Why is my Wi-Fi slow?

One possibility that is not always thought of for your Wi-Fi to being slower than is should be.

Wi-Fi comes in a variety of flavors. There is a, b, g, n and the new ac when buying adaptors or routers for their Wi-Fi. But do you know what they are and what you need to know about them to help your own system? The most significant differences between all these standards is the speed. There are other differences but for the purpose of this article we will focus on speed. The following is the speed ranges for each standard:

• 802.11a – 11mbs with a fallback to 5.5, 2 or even 1mbs
• 802.11b – 11mbs
• 802.11g – 54mbs
• 802.11n – 100mbs with up to 250mbs with special configuration
• 802.11ac – 433mbs up to 1.3gbs with three antenna configurations

Obviously you would want the highest speed you can get but you may not be actually getting it even if you own it. Why wouldn’t you get 433mbs out of your brand new 802.11ac router? Well the first and most obvious reason is that your computer doesn’t have an adaptor that supports it. Both the router and your computer must be able to support the ac standard before you can realize the speed difference.

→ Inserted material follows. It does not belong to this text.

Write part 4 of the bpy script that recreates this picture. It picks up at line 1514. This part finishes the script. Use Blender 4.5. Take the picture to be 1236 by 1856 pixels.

The other reason may not seem so simple. That is because it doesn’t have anything to do with your relationship between your computer and the router but the relationship between the router and all the other devices around it. If you have an 802.11n router and there is a printer attached to it that can only communicate in 802.11b then the router will be adjusting to the 11mbs b standard and, therefore, force the communications between your computer and itself to comply with b standards of 11mbs. Oh, and it gets worse. If there is a neighbor that doesn’t even connect to your Wi-Fi but is within range and they use 802.11b devices, then the same thing will happen since the devices will communicate even if it is only verifying that the other exists. This happens all the time over Wi-Fi. Routers are inherently programmed to cater to the least common denominator they need to keep compatibility between everything.

Ok, this sucks. But what can be done? Most routers have the ability to fine tune to just one or two of these standards. So you could set your router to only work with g and n networks, for instance, so that your minimum only goes as low as 54mbs. Your only problem with that are devices like your printer that only works on 802.11b. You need to make sure that you only exclude up to your lowest common denominator. (Honestly, what are you still doing with a printer that old anyway?) You can also upgrade your devices to more modern standards before you do this as well. That way if everything was running 802.11n then you can get those fantastic speeds you paid for just by setting your router to only use n.